Below is a listing; write it out exactly and drop any images from it.

========================

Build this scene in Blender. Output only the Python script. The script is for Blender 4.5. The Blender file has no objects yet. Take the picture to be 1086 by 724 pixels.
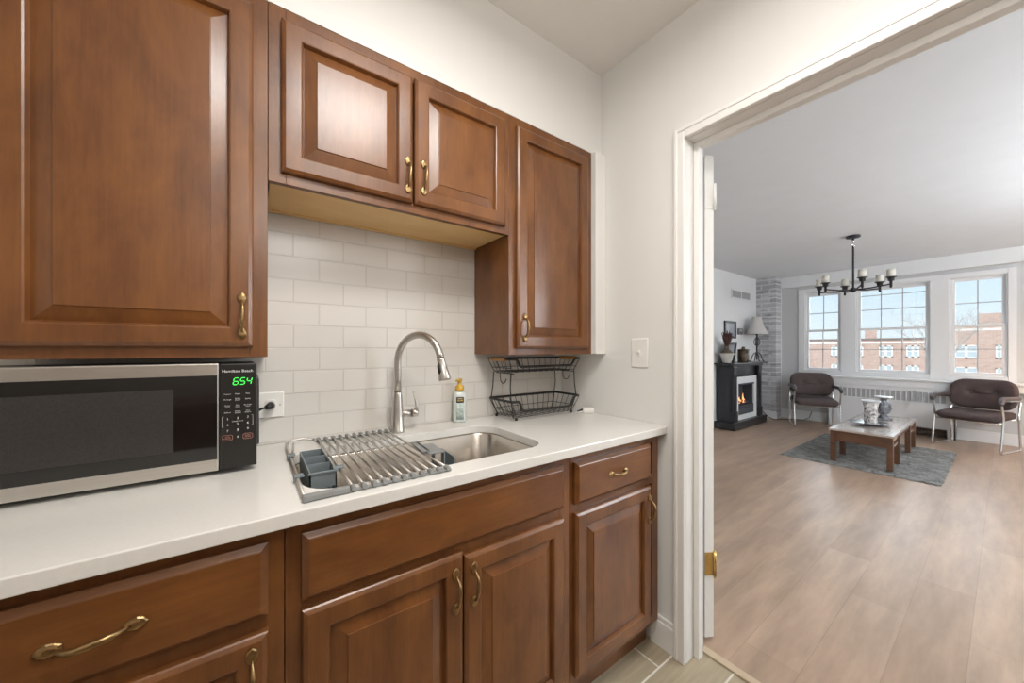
import bpy, bmesh, math, random
from mathutils import Vector, Matrix, noise
random.seed(7)
PI = math.pi
sc = bpy.context.scene
C = sc.collection

# ------------------------------------------------------------ camera
cd = bpy.data.cameras.new('camera'); cam = bpy.data.objects.new('camera', cd); C.objects.link(cam)
cd.sensor_width = 36.0; cd.lens = 36.0 * 379.5 / 1086.0
cd.shift_x = 0.0; cd.shift_y = 8.0 / 1086.0
cd.clip_start = 0.02; cd.clip_end = 300
cam.location = (-1.372, -1.433, 1.228)
cam.rotation_euler = (PI / 2, 0, -math.radians(35.913))
sc.camera = cam

# ------------------------------------------------------------ view + world + lights
sc.view_settings.view_transform = 'Standard'
sc.view_settings.look = 'None'
sc.view_settings.exposure = 0.0
sc.view_settings.gamma = 1.0
sc.view_settings.use_curve_mapping = False

SKY_STRENGTH = 1.16
w = bpy.data.worlds.new('sky'); sc.world = w; w.use_nodes = True
nt = w.node_tree; nt.nodes.clear()
wo = nt.nodes.new('ShaderNodeOutputWorld'); bg = nt.nodes.new('ShaderNodeBackground')
tc = nt.nodes.new('ShaderNodeTexCoord'); sx = nt.nodes.new('ShaderNodeSeparateXYZ'); rp = nt.nodes.new('ShaderNodeValToRGB')
nt.links.new(tc.outputs['Generated'], sx.inputs[0]); nt.links.new(sx.outputs['Z'], rp.inputs['Fac'])
rp.color_ramp.elements[0].position = 0.0; rp.color_ramp.elements[0].color = (0.80, 0.90, 0.95, 1)
rp.color_ramp.elements[1].position = 0.35; rp.color_ramp.elements[1].color = (0.45, 0.70, 0.93, 1)
e = rp.color_ramp.elements.new(0.10); e.color = (0.66, 0.83, 0.94, 1)
nt.links.new(rp.outputs['Color'], bg.inputs['Color']); bg.inputs['Strength'].default_value = SKY_STRENGTH
nt.links.new(bg.outputs['Background'], wo.inputs['Surface'])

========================

RIGHT ANSWER |
Build this scene in Blender. Output only the Python script. The script is for Blender 4.5. The Blender file has no objects yet. Take the picture to be 1086 by 724 pixels.
import bpy, bmesh, math, random
from mathutils import Vector, Matrix, noise
random.seed(7)
PI = math.pi
sc = bpy.context.scene
C = sc.collection

# ------------------------------------------------------------ camera
cd = bpy.data.cameras.new('camera'); cam = bpy.data.objects.new('camera', cd); C.objects.link(cam)
cd.sensor_width = 36.0; cd.lens = 36.0 * 379.5 / 1086.0
cd.shift_x = 0.0; cd.shift_y = 8.0 / 1086.0
cd.clip_start = 0.02; cd.clip_end = 300
cam.location = (-1.372, -1.433, 1.228)
cam.rotation_euler = (PI / 2, 0, -math.radians(35.913))
sc.camera = cam

# ------------------------------------------------------------ view + world + lights
sc.view_settings.view_transform = 'Standard'
sc.view_settings.look = 'None'
sc.view_settings.exposure = 0.0
sc.view_settings.gamma = 1.0
sc.view_settings.use_curve_mapping = False

SKY_STRENGTH = 1.16
w = bpy.data.worlds.new('sky'); sc.world = w; w.use_nodes = True
nt = w.node_tree; nt.nodes.clear()
wo = nt.nodes.new('ShaderNodeOutputWorld'); bg = nt.nodes.new('ShaderNodeBackground')
tc = nt.nodes.new('ShaderNodeTexCoord'); sx = nt.nodes.new('ShaderNodeSeparateXYZ'); rp = nt.nodes.new('ShaderNodeValToRGB')
nt.links.new(tc.outputs['Generated'], sx.inputs[0]); nt.links.new(sx.outputs['Z'], rp.inputs['Fac'])
rp.color_ramp.elements[0].position = 0.0; rp.color_ramp.elements[0].color = (0.80, 0.90, 0.95, 1)
rp.color_ramp.elements[1].position = 0.35; rp.color_ramp.elements[1].color = (0.45, 0.70, 0.93, 1)
e = rp.color_ramp.elements.new(0.10); e.color = (0.66, 0.83, 0.94, 1)
nt.links.new(rp.outputs['Color'], bg.inputs['Color']); bg.inputs['Strength'].default_value = SKY_STRENGTH
nt.links.new(bg.outputs['Background'], wo.inputs['Surface'])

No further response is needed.